“Malévola” é um livro de capa bonita, mas sem conteúdo
Crítica de Armando Saullo
Os vilões são parte fundamental de uma história e, por muitas vezes, acabam roubando a cena e virando os protagonistas. A Disney resolveu renovar o clássico “A Bela Adormecida”, trazendo a história em ‘live motion’ pelo ponto de vista da Malévola. A proposta chamou a atenção, já que o estúdio está em fase de estudos e pesquisas sobre esse novo mercado de consumo. As crianças hoje são diferentes das crianças de 1959, ano em que a animação original estreava e fazia história – foi o primeiro longa-metragem animado a ser filmado em 70mm com aproveitamento integral do formato widescreen.
Hoje, era do 3D e IMAX, a nova roupagem aproveita ao máximo os recursos digitais, quase 80% das cenas foram rodadas em fundo verde (cromaqui). É claro que é preciso fazer cinema para essa geração, acostumada com gráficos de videogame e personagens virtuais, mesmo que isso incomode os pais e o público adulto que também vão às salas. O universo mágico onde vive Malévola, o The Moors, é totalmente construído por computação, quase uma Pandora infantilizada (o universo de “Avatar”, que inclusive foi criado com a ajuda do diretor deste filme, Robert Stromberg). Saudades da época de diretores de arte como Michael Seymour (criador do “Alien”) e John Bell (“Jurassic Park”) – ambos ganhadores do Oscar por seus trabalhos incrivelmente realistas e a mistura de computação com robôs. Mesmo exagerando no digital, não se pode dizer que o visual é o problema de “Malévola”. A produção é bonita, bem feita, e tem uma ótima fotografia do australiano Dean Semler. Mas isso não é nenhuma surpresa: a Disney entregou o filme nas mãos de Stromberg, seu primeiro longa como diretor, justamente apostando em seu trabalho já conceituado como supervisor de efeitos especiais. E nisso ele é bem sucedido, tanto que o cineasta já levou o Oscar duas vezes por “Alice no País das Maravilhas” e “Avatar”, que citei anteriormente. Mesmo que os tempos sejam outros, é preciso de mais que um deslumbrante visual para se fazer cinema.
“Malévola” peca justamente onde todos esperavam que fosse inovar, no roteiro. Linda Woolverton (“Rei Leão”, “A Bela e a Fera”) não foi feliz no desenvolvimento de nenhum personagem.
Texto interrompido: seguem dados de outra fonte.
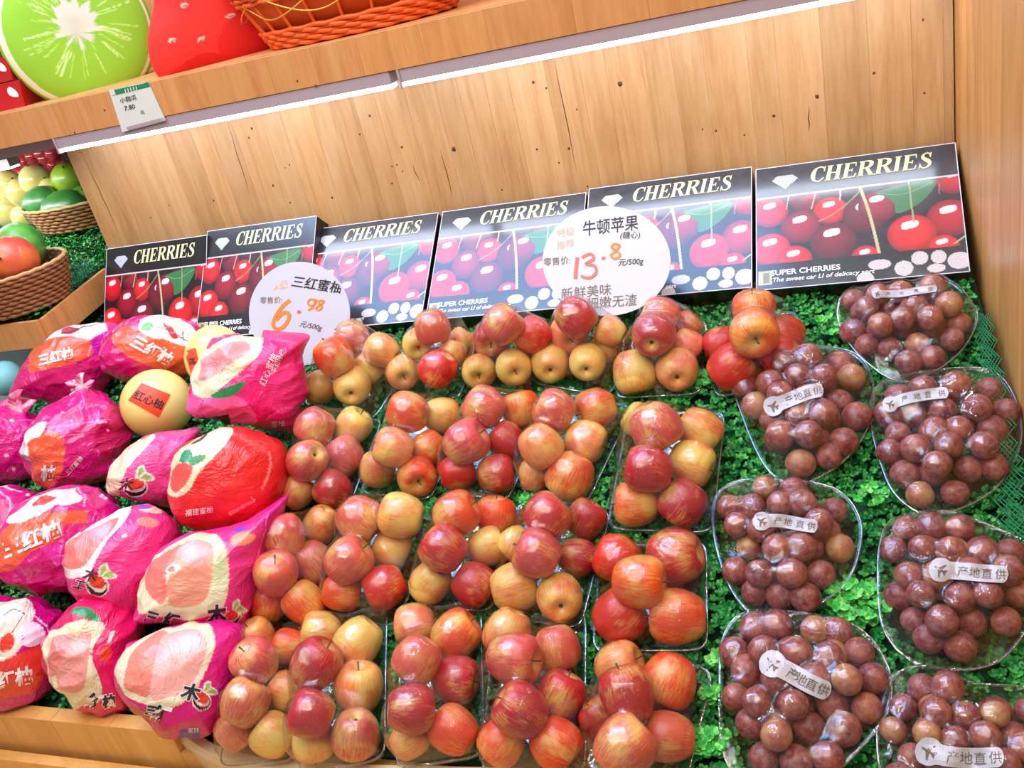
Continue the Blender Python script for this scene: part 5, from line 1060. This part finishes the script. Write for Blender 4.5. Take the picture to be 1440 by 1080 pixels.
ell('mango', onray(98, 254, (0, q+.07)), (.055, .052, .06), (.6, .4, .2), (150, 190, 40), (110, 160, 40), 'yellow-green mango on top beside the pine wall', 'mango', 'mangoes')
ell('mango', onray(125, 285, (0, q+.02)), (.055, .052, .06), (.6, .4, .2), (90, 140, 50), (60, 120, 44), 'green mango tucked against the pine wall edge', 'mango', 'mangoes')
for (px, py, rr, lab) in [(50, 254, .048, 'pale yellow wrapped pear behind the dark green mangoes'), (12, 260, .046, 'pale yellow wrapped pear at the picture edge, upper'), (28, 270, .044, 'whitish wrapped pear left of the mangoes'), (10, 298, .048, 'pale golden wrapped pear at the picture edge, lower'), (8, 278, .035, 'small wrapped pear between the two edge pears'), (34, 306, .04, 'yellow pear partly under the dark green mango'), (72, 268, .040, 'pale pear peeking over the large green mango')]:
    ell('pear', onray(px, py, (0, q+.05)), (rr, rr, rr*1.1), (.3, .2, 0), (226, 214, 150), (214, 200, 110), lab, 'pear', 'wrapped pears', .2)
rk = 0
for i, (px, py) in enumerate(sorted([(20, 232), (35, 226), (50, 232), (64, 222), (78, 232), (42, 240), (70, 242), (56, 246), (82, 246), (30, 243), (90, 236), (58, 214), (46, 218), (74, 214)])):
    ell('red_plum', onray(px, py, (0, q+.26)), (.027, .027, .028), (random.random()*3, 0, 0), (150, 40, 52), (184, 60, 66), f"dark red plum, {['first','second','third','fourth','fifth','sixth','seventh','eighth','ninth','tenth','eleventh','twelfth','thirteenth','last'][i]} from left in the heap behind the pears", 'plum', 'heap of dark red plums behind the pears', .15)
# support for the rear heap: a low crate
cr_ = onray(52, 262, (0, q+.26)); cb_ = box('fruit_crate', cr_[0]-.30, min(cr_[0]+.22, -1.87), q+.16, q+.40, nz(q+.3)-.02, cr_[2]-.01, plain('crate_board', (120, 84, 52), .7), None, .004); tag(cb_, 'low brown crate under the heap of dark red plums', 'crate')
# pale blue foam ball and tray at the far left of our bench
bb_ = bench(8, 532, .045); ell('foam_net_ball', bb_, (.045, .045, .045), (0, 0, 0), (120, 196, 196), (140, 206, 204), 'pale turquoise foam-wrapped fruit at the left edge beside magenta bag', 'fruit', None, .7)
Nem a protagonista tem seu merecido ênfase: se perde tanto tempo na espera pelos 16 anos de Aurora, que não se explora bem a infância da personagem e nem a sua transformação de caráter, representada apenas por uma mudança de roupa e uma atuação canastrona. O meio da história fica tão arrastado, que na meia hora final se transforma em uma corrida no tempo para chegar ao grande clímax. No fim, a moral da história tem sua merecida e aguardada “renovada”, mas deixa a desejar ao desmistificar a antagonista. Todo vilão tem seu lado fraco, mas aqui se peca ao exagerar na exposição da fragilidade de “Malévola”.
Exageradamente aclamada pela crítica, Angelina Jolie vai pelo caminho fácil. Sua expressão é quase sempre a mesma, e seus trejeitos de vilã tão elogiados pela imprensa americana não passam de um “carão” de desfile de moda da Victoria Secrets. A sorte de Angelina é seu carisma. Ele está lá, presente o tempo inteiro, e é tão essencial quanto talento em si. A mulher de Brad Pitt cumpre seu papel, mesmo que não acrescente nada interessante ou mesmo relevante a personagem de 1954.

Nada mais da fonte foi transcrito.